Your task is to reproduce the material exactly.

+++

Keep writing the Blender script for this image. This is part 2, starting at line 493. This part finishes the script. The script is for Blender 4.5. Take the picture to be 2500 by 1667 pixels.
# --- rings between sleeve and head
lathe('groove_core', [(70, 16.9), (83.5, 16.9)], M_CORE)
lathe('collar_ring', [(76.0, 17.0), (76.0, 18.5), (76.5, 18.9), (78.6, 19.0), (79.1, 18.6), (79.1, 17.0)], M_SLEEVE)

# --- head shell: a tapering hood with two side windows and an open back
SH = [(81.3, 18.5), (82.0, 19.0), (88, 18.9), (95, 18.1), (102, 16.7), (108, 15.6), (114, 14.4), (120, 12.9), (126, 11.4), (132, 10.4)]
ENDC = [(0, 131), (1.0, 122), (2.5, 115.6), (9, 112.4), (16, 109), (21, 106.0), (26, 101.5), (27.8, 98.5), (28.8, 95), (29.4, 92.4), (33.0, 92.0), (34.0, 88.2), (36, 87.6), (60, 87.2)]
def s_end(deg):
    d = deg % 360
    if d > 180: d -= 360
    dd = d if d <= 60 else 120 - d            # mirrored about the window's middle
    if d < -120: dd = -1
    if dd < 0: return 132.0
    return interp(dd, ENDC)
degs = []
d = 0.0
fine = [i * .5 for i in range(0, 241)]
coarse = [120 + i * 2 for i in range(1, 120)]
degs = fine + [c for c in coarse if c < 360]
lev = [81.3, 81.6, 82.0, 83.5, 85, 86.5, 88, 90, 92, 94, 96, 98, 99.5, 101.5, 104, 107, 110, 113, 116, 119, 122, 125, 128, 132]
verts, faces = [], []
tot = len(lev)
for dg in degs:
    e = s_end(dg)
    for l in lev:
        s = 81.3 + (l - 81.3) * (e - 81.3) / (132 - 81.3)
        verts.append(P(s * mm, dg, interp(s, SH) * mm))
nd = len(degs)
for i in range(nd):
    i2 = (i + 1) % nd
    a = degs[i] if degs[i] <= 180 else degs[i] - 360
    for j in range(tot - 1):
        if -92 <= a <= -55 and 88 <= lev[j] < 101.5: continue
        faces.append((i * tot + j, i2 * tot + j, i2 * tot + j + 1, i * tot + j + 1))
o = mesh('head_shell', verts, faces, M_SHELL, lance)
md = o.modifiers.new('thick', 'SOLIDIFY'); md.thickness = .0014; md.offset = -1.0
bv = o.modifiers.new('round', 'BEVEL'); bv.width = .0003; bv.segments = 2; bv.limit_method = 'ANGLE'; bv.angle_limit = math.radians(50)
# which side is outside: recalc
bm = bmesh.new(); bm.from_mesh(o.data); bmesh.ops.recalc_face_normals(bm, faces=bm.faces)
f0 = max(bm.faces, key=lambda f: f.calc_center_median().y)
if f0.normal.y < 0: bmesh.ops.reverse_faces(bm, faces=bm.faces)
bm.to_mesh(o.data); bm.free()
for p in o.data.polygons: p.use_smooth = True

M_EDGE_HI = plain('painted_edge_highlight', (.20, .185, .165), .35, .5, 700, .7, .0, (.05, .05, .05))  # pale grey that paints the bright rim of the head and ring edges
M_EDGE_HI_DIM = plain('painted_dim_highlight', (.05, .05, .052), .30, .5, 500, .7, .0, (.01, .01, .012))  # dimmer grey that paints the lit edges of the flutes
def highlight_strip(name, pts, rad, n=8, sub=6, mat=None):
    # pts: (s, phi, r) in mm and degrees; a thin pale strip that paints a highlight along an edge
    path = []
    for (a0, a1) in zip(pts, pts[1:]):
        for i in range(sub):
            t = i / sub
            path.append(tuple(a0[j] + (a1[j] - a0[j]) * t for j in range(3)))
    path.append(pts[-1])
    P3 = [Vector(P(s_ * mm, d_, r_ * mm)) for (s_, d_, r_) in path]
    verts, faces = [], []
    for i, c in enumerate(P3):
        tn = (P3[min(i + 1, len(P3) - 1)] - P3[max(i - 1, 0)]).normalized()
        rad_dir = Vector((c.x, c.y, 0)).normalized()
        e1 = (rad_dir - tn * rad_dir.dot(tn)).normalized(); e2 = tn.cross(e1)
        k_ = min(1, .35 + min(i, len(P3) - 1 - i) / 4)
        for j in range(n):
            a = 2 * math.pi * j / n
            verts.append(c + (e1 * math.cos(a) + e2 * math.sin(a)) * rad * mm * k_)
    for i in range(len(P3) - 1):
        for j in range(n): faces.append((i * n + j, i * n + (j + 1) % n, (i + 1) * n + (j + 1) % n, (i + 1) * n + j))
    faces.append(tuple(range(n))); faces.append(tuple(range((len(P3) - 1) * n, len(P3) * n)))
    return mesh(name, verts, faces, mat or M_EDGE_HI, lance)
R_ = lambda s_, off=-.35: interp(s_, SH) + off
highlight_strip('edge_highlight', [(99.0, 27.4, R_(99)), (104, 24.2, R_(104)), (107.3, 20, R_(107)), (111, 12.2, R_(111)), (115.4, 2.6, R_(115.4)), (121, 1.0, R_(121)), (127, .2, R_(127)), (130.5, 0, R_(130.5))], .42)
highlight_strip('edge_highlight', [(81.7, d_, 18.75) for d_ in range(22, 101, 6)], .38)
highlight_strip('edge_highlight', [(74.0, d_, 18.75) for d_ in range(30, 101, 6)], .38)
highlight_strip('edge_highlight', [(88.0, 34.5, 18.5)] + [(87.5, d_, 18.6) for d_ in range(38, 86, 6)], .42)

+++

> _Reply_
Keep writing the Blender script for this image. This is part 2, starting at line 493. This part finishes the script. The script is for Blender 4.5. Take the picture to be 2500 by 1667 pixels.
# --- rings between sleeve and head
lathe('groove_core', [(70, 16.9), (83.5, 16.9)], M_CORE)
lathe('collar_ring', [(76.0, 17.0), (76.0, 18.5), (76.5, 18.9), (78.6, 19.0), (79.1, 18.6), (79.1, 17.0)], M_SLEEVE)

# --- head shell: a tapering hood with two side windows and an open back
SH = [(81.3, 18.5), (82.0, 19.0), (88, 18.9), (95, 18.1), (102, 16.7), (108, 15.6), (114, 14.4), (120, 12.9), (126, 11.4), (132, 10.4)]
ENDC = [(0, 131), (1.0, 122), (2.5, 115.6), (9, 112.4), (16, 109), (21, 106.0), (26, 101.5), (27.8, 98.5), (28.8, 95), (29.4, 92.4), (33.0, 92.0), (34.0, 88.2), (36, 87.6), (60, 87.2)]
def s_end(deg):
    d = deg % 360
    if d > 180: d -= 360
    dd = d if d <= 60 else 120 - d            # mirrored about the window's middle
    if d < -120: dd = -1
    if dd < 0: return 132.0
    return interp(dd, ENDC)
degs = []
d = 0.0
fine = [i * .5 for i in range(0, 241)]
coarse = [120 + i * 2 for i in range(1, 120)]
degs = fine + [c for c in coarse if c < 360]
lev = [81.3, 81.6, 82.0, 83.5, 85, 86.5, 88, 90, 92, 94, 96, 98, 99.5, 101.5, 104, 107, 110, 113, 116, 119, 122, 125, 128, 132]
verts, faces = [], []
tot = len(lev)
for dg in degs:
    e = s_end(dg)
    for l in lev:
        s = 81.3 + (l - 81.3) * (e - 81.3) / (132 - 81.3)
        verts.append(P(s * mm, dg, interp(s, SH) * mm))
nd = len(degs)
for i in range(nd):
    i2 = (i + 1) % nd
    a = degs[i] if degs[i] <= 180 else degs[i] - 360
    for j in range(tot - 1):
        if -92 <= a <= -55 and 88 <= lev[j] < 101.5: continue
        faces.append((i * tot + j, i2 * tot + j, i2 * tot + j + 1, i * tot + j + 1))
o = mesh('head_shell', verts, faces, M_SHELL, lance)
md = o.modifiers.new('thick', 'SOLIDIFY'); md.thickness = .0014; md.offset = -1.0
bv = o.modifiers.new('round', 'BEVEL'); bv.width = .0003; bv.segments = 2; bv.limit_method = 'ANGLE'; bv.angle_limit = math.radians(50)
# which side is outside: recalc
bm = bmesh.new(); bm.from_mesh(o.data); bmesh.ops.recalc_face_normals(bm, faces=bm.faces)
f0 = max(bm.faces, key=lambda f: f.calc_center_median().y)
if f0.normal.y < 0: bmesh.ops.reverse_faces(bm, faces=bm.faces)
bm.to_mesh(o.data); bm.free()
for p in o.data.polygons: p.use_smooth = True

M_EDGE_HI = plain('painted_edge_highlight', (.20, .185, .165), .35, .5, 700, .7, .0, (.05, .05, .05))  # pale grey that paints the bright rim of the head and ring edges
M_EDGE_HI_DIM = plain('painted_dim_highlight', (.05, .05, .052), .30, .5, 500, .7, .0, (.01, .01, .012))  # dimmer grey that paints the lit edges of the flutes
def highlight_strip(name, pts, rad, n=8, sub=6, mat=None):
    # pts: (s, phi, r) in mm and degrees; a thin pale strip that paints a highlight along an edge
    path = []
    for (a0, a1) in zip(pts, pts[1:]):
        for i in range(sub):
            t = i / sub
            path.append(tuple(a0[j] + (a1[j] - a0[j]) * t for j in range(3)))
    path.append(pts[-1])
    P3 = [Vector(P(s_ * mm, d_, r_ * mm)) for (s_, d_, r_) in path]
    verts, faces = [], []
    for i, c in enumerate(P3):
        tn = (P3[min(i + 1, len(P3) - 1)] - P3[max(i - 1, 0)]).normalized()
        rad_dir = Vector((c.x, c.y, 0)).normalized()
        e1 = (rad_dir - tn * rad_dir.dot(tn)).normalized(); e2 = tn.cross(e1)
        k_ = min(1, .35 + min(i, len(P3) - 1 - i) / 4)
        for j in range(n):
            a = 2 * math.pi * j / n
            verts.append(c + (e1 * math.cos(a) + e2 * math.sin(a)) * rad * mm * k_)
    for i in range(len(P3) - 1):
        for j in range(n): faces.append((i * n + j, i * n + (j + 1) % n, (i + 1) * n + (j + 1) % n, (i + 1) * n + j))
    faces.append(tuple(range(n))); faces.append(tuple(range((len(P3) - 1) * n, len(P3) * n)))
    return mesh(name, verts, faces, mat or M_EDGE_HI, lance)
R_ = lambda s_, off=-.35: interp(s_, SH) + off
highlight_strip('edge_highlight', [(99.0, 27.4, R_(99)), (104, 24.2, R_(104)), (107.3, 20, R_(107)), (111, 12.2, R_(111)), (115.4, 2.6, R_(115.4)), (121, 1.0, R_(121)), (127, .2, R_(127)), (130.5, 0, R_(130.5))], .42)
highlight_strip('edge_highlight', [(81.7, d_, 18.75) for d_ in range(22, 101, 6)], .38)
highlight_strip('edge_highlight', [(74.0, d_, 18.75) for d_ in range(30, 101, 6)], .38)
highlight_strip('edge_highlight', [(88.0, 34.5, 18.5)] + [(87.5, d_, 18.6) for d_ in range(38, 86, 6)], .42)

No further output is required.